[sheepdog] Question about memory allocation functions in lib/util.c
Hitoshi Mitake
h.mitake at gmail.com
Mon Oct 8 11:00:08 CEST 2012
On Wed, Oct 3, 2012 at 11:43 AM, MORITA Kazutaka
<morita.kazutaka at lab.ntt.co.jp> wrote:
> At Mon, 1 Oct 2012 22:46:34 +0900,
> Hitoshi Mitake wrote:
>>
>> Hi,
>>
>> I have a question about the memory allocation functions in lib/util.c
>> of sheepdog.
>>
>> It seems that xmalloc(), xcalloc(), and xrealloc() try to allocate 1
>> byte area if first allocation fails
>> and the size of requested area is 0.
>>
>> e.g. this is the head part of of xmalloc()
>> void *xmalloc(size_t size)
>> {
>> void *ret = malloc(size);
>> if (!ret && !size)
>> ret = malloc(1);
>> ...
>>
>> I couldn't understand the intention of this implementation.
>> What is the intention of these behaviours?
>
> It is necessary to handle the case where malloc(0) returns NULL. Note
> that the result of malloc(0) is implementation-defined.
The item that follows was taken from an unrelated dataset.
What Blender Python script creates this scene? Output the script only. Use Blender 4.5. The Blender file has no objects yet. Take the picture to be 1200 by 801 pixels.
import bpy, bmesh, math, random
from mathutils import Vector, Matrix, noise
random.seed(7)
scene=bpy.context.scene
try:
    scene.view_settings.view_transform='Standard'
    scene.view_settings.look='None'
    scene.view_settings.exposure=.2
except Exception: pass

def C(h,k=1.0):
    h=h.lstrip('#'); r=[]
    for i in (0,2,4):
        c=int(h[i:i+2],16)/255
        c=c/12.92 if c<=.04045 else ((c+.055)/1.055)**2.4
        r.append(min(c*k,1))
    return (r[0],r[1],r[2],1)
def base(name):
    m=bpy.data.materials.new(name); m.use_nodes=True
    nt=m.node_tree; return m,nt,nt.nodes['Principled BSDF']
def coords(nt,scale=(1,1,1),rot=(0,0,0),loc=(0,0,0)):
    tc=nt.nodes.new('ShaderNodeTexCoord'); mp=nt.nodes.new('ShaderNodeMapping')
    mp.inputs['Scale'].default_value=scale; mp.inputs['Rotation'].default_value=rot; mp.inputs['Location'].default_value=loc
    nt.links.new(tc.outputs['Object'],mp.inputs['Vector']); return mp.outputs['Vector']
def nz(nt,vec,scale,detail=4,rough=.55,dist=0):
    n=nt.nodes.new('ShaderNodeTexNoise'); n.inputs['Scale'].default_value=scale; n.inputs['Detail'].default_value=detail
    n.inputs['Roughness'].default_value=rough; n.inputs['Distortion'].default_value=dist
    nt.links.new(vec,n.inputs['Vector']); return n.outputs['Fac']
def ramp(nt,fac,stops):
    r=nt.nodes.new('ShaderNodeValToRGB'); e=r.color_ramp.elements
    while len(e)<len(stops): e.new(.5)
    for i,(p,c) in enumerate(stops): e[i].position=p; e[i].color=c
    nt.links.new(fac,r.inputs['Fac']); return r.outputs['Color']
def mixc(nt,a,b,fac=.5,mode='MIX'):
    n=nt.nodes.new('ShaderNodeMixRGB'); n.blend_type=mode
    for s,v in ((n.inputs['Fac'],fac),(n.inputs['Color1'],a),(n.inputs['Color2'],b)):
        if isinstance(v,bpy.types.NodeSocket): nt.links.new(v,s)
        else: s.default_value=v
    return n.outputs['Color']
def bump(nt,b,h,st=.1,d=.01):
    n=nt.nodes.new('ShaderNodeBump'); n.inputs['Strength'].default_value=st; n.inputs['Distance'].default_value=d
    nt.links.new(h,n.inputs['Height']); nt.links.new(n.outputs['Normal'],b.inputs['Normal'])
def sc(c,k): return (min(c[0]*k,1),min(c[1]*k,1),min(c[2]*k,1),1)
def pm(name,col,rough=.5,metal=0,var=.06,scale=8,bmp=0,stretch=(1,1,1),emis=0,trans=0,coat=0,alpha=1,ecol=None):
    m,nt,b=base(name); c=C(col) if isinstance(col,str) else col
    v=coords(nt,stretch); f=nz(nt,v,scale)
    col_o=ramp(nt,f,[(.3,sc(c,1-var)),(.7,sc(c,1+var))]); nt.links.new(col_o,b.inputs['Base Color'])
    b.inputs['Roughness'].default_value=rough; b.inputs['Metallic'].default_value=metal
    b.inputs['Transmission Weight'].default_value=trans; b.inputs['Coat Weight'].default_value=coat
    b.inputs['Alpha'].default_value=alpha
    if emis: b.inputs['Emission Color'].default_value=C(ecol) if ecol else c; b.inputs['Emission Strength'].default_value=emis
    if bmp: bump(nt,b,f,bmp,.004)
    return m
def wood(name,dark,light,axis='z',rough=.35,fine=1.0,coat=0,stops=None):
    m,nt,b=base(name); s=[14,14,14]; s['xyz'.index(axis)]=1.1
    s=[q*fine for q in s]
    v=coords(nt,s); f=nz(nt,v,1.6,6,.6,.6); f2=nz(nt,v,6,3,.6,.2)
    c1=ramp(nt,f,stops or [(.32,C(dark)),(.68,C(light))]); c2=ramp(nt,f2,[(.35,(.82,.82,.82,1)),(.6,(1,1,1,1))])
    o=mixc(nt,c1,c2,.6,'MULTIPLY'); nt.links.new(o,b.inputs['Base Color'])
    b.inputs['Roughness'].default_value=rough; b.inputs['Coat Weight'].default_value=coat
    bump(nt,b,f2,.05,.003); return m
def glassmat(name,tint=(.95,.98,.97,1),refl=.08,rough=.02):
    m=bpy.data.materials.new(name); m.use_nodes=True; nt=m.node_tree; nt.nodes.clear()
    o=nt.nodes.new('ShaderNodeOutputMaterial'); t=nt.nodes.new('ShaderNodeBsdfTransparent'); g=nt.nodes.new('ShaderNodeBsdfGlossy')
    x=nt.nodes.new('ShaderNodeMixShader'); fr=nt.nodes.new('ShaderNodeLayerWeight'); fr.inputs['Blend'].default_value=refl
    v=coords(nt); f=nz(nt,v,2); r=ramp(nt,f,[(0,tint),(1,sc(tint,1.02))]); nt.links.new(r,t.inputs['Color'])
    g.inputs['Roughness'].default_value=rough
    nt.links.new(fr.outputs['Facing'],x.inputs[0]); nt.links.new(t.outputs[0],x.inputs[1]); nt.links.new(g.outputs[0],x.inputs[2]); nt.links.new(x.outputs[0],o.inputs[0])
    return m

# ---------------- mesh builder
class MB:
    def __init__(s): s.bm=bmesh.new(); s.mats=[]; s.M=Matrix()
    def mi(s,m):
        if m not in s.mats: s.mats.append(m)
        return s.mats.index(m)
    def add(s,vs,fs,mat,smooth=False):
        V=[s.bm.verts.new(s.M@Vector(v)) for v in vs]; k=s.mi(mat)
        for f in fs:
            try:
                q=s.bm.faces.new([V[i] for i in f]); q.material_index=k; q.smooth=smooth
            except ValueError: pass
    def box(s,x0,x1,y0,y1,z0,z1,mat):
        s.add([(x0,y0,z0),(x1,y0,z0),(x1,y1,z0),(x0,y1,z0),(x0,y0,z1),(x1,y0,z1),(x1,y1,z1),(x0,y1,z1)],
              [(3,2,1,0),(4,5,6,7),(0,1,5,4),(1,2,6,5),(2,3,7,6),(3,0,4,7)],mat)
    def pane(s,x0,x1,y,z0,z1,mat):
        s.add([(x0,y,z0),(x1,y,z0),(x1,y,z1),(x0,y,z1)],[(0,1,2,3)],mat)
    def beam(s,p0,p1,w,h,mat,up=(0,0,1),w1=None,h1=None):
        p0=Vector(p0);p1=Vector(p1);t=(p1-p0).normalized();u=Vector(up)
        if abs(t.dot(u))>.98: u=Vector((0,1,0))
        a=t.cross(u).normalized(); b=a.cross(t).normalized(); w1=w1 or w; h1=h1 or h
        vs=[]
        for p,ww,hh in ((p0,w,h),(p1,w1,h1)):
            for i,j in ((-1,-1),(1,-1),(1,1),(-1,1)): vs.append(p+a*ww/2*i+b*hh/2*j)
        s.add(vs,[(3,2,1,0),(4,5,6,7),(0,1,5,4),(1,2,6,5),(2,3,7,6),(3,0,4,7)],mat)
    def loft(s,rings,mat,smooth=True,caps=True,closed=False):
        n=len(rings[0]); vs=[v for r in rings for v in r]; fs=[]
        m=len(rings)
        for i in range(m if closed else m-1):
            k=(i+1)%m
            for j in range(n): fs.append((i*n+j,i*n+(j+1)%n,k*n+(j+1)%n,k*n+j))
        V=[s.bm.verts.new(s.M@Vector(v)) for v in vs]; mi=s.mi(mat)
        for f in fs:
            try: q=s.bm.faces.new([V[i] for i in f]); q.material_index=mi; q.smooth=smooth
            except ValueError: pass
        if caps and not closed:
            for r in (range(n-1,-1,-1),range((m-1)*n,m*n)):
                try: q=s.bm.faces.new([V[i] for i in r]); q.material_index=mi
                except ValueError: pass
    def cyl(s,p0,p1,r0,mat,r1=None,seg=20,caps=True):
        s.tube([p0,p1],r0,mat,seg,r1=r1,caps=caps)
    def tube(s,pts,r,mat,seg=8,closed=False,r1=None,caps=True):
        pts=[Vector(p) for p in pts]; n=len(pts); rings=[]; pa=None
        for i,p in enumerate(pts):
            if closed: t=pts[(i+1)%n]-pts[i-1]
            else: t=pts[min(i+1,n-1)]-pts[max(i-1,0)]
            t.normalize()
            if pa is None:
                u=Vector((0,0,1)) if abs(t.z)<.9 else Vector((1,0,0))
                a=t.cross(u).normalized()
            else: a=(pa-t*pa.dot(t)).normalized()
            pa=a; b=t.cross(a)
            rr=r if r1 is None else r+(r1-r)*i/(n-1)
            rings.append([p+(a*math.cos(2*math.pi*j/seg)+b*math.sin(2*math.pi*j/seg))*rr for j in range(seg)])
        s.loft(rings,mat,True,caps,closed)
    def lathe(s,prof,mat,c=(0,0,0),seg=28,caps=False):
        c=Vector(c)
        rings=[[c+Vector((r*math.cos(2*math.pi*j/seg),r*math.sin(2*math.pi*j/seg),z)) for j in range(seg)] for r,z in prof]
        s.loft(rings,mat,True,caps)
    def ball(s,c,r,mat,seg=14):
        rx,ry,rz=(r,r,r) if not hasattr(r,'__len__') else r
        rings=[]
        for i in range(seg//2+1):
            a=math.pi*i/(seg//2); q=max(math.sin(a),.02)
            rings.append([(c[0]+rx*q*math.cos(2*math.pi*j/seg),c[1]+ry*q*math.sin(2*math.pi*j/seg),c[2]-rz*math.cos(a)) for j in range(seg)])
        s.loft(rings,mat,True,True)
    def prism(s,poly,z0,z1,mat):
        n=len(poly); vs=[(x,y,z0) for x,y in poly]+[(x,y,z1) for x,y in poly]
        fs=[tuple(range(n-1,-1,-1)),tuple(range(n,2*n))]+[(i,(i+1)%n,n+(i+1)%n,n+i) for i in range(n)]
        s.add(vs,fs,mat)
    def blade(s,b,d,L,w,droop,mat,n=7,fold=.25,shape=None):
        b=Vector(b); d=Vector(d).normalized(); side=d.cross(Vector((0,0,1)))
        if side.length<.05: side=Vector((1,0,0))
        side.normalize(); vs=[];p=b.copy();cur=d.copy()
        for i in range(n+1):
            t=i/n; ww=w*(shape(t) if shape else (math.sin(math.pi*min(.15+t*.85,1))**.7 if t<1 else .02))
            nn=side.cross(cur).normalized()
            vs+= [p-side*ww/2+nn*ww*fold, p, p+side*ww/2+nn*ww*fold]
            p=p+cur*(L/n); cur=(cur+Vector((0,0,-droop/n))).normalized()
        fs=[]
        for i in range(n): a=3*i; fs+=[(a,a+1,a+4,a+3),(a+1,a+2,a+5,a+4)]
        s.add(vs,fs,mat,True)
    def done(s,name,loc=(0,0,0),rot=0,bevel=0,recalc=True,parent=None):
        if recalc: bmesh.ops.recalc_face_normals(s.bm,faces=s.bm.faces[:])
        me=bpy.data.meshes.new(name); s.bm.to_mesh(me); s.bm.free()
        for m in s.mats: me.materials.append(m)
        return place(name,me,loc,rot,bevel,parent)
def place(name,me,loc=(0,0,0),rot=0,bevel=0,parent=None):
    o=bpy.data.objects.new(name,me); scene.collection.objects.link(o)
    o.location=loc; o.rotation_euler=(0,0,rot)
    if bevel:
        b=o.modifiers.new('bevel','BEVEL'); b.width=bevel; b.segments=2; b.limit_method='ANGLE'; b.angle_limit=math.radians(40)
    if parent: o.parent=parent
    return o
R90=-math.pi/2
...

IIRC, Yuan
> borrows the code from another project and would know better.
>
> However, we are unlikely to support other compilers than GCC. If you
> don't like the malloc(0) check, it looks okay to me to remove it from
> xmalloc and xrealloc.
Thanks for your description. I could understand the intention.
Now I think removing the malloc(1) shouldn't be done. Because this depends
on the implementation of libc, not compiler.
When sheepdog is ported on other OSes with libc which has different semantics
of malloc(), the malloc(1) is required.